REQUIRED WORK: Starting with the first line of the data that follows, transcribe every line verbatim until the line containing "CAM = V((9.8047, -11.7174, -11.6475))" has been transcribed.

MATERIAL:
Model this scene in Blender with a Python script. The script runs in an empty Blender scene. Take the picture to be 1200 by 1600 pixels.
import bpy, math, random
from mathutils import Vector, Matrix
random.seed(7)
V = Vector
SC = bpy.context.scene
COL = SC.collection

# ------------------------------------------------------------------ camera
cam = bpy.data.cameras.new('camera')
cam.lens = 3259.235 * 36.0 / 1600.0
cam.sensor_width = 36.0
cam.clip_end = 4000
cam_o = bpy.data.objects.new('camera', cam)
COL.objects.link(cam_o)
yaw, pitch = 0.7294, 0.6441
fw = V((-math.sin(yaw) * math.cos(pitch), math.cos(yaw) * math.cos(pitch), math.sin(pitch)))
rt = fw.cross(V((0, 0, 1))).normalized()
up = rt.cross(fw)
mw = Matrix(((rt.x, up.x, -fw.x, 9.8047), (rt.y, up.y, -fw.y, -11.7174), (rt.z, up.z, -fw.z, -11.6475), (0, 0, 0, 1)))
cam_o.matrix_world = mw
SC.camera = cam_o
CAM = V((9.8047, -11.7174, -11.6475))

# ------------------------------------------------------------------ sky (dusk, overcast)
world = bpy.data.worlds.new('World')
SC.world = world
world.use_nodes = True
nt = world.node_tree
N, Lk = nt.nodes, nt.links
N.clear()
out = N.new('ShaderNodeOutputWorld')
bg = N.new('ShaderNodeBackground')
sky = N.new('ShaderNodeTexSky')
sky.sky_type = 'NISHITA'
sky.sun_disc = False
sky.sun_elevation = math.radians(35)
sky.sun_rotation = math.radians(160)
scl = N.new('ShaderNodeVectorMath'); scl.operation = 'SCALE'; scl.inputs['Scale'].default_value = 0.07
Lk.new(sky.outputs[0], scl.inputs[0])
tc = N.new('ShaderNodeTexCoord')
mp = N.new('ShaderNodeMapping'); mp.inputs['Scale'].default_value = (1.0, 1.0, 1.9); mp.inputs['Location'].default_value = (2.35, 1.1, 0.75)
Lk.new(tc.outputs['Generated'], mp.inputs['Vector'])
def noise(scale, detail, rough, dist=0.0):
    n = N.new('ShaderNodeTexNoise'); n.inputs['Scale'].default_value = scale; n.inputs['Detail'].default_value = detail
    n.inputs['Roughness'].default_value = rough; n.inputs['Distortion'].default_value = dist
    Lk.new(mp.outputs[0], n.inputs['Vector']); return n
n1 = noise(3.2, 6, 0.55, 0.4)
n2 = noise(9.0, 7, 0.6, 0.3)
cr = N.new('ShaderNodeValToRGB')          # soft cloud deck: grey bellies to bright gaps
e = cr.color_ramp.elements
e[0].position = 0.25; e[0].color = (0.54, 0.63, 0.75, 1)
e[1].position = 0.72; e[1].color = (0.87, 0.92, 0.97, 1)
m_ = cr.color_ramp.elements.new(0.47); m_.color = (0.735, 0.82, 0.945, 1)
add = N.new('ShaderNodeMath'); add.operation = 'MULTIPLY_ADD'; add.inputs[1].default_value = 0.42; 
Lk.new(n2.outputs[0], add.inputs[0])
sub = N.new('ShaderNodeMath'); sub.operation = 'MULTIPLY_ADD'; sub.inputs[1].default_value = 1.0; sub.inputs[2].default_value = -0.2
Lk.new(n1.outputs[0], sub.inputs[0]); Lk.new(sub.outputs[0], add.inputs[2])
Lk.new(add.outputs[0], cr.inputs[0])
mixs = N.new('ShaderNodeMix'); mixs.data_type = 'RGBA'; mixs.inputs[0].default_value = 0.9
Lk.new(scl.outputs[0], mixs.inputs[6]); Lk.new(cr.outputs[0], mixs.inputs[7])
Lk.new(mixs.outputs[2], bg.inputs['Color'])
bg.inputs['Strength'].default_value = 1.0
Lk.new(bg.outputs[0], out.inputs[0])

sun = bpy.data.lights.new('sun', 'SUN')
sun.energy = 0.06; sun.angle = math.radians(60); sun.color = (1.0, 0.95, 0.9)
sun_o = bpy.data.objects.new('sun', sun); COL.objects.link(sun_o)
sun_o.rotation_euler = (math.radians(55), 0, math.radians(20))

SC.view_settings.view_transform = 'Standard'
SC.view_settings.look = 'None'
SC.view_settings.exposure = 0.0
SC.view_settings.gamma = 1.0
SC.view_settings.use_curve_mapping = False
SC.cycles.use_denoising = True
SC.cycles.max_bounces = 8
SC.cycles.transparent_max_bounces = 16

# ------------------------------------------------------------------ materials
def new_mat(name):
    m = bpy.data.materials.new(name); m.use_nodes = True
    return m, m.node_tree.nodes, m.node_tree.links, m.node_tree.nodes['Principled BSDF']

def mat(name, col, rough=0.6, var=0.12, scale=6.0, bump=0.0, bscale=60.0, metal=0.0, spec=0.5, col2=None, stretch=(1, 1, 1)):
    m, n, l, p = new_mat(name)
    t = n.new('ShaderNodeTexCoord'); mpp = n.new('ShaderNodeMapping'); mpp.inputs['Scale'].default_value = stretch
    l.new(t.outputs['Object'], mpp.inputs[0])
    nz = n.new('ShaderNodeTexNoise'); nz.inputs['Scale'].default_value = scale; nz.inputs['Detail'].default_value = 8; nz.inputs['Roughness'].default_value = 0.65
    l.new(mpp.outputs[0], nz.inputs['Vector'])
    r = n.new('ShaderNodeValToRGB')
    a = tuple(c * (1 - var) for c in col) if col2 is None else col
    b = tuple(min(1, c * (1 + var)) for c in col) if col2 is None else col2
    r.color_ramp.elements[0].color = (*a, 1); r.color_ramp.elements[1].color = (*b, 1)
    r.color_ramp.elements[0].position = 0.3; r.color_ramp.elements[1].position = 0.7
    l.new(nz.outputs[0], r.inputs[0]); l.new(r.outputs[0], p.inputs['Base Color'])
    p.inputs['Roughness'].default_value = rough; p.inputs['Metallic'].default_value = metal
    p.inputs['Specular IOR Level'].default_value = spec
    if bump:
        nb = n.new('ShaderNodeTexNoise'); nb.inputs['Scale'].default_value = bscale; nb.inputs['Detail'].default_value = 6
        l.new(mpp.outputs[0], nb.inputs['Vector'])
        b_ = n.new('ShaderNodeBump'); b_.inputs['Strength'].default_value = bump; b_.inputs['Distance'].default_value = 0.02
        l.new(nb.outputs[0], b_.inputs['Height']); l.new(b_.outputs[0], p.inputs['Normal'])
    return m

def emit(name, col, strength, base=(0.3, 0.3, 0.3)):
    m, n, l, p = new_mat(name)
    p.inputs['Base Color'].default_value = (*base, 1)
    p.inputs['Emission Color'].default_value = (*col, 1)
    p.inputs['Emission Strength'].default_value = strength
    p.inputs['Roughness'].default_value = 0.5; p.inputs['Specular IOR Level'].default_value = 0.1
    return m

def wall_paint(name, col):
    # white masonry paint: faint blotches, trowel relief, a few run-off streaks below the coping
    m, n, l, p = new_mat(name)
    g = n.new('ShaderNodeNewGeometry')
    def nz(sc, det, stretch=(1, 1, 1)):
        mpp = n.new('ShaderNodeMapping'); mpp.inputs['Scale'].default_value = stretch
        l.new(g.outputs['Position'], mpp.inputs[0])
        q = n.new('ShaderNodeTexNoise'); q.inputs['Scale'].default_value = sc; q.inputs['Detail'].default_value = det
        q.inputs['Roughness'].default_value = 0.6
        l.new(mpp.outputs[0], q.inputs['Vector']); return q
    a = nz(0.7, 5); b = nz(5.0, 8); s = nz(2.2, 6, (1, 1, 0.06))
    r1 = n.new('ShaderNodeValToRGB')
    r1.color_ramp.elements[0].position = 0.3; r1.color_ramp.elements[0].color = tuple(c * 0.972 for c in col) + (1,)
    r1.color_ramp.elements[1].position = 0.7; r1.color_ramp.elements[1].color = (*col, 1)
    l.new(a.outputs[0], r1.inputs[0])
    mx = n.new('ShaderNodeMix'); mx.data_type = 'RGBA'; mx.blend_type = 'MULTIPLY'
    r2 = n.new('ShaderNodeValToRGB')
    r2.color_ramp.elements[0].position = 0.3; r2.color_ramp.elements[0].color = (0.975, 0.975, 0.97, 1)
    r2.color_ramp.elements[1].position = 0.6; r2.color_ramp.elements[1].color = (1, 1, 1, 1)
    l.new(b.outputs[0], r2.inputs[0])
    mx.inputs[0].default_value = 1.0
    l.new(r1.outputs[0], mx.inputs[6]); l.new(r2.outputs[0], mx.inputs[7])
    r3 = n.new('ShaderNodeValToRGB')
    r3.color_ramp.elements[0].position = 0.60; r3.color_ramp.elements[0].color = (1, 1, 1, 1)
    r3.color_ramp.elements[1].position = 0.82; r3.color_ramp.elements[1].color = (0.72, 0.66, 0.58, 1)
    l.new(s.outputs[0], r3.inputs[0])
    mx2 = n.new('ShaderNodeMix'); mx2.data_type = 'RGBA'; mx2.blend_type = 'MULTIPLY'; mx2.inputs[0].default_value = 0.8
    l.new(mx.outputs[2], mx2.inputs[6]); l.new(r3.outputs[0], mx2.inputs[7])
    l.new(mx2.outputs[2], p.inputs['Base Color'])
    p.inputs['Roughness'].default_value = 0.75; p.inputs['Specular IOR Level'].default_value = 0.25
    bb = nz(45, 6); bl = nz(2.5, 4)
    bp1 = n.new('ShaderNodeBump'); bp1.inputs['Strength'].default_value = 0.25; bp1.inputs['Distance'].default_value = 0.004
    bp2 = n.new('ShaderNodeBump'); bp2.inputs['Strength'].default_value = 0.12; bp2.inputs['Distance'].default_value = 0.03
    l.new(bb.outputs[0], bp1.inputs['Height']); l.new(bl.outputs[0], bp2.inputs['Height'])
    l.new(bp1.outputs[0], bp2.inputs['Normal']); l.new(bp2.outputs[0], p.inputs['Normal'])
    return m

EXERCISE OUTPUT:
Model this scene in Blender with a Python script. The script runs in an empty Blender scene. Take the picture to be 1200 by 1600 pixels.
import bpy, math, random
from mathutils import Vector, Matrix
random.seed(7)
V = Vector
SC = bpy.context.scene
COL = SC.collection

# ------------------------------------------------------------------ camera
cam = bpy.data.cameras.new('camera')
cam.lens = 3259.235 * 36.0 / 1600.0
cam.sensor_width = 36.0
cam.clip_end = 4000
cam_o = bpy.data.objects.new('camera', cam)
COL.objects.link(cam_o)
yaw, pitch = 0.7294, 0.6441
fw = V((-math.sin(yaw) * math.cos(pitch), math.cos(yaw) * math.cos(pitch), math.sin(pitch)))
rt = fw.cross(V((0, 0, 1))).normalized()
up = rt.cross(fw)
mw = Matrix(((rt.x, up.x, -fw.x, 9.8047), (rt.y, up.y, -fw.y, -11.7174), (rt.z, up.z, -fw.z, -11.6475), (0, 0, 0, 1)))
cam_o.matrix_world = mw
SC.camera = cam_o
CAM = V((9.8047, -11.7174, -11.6475))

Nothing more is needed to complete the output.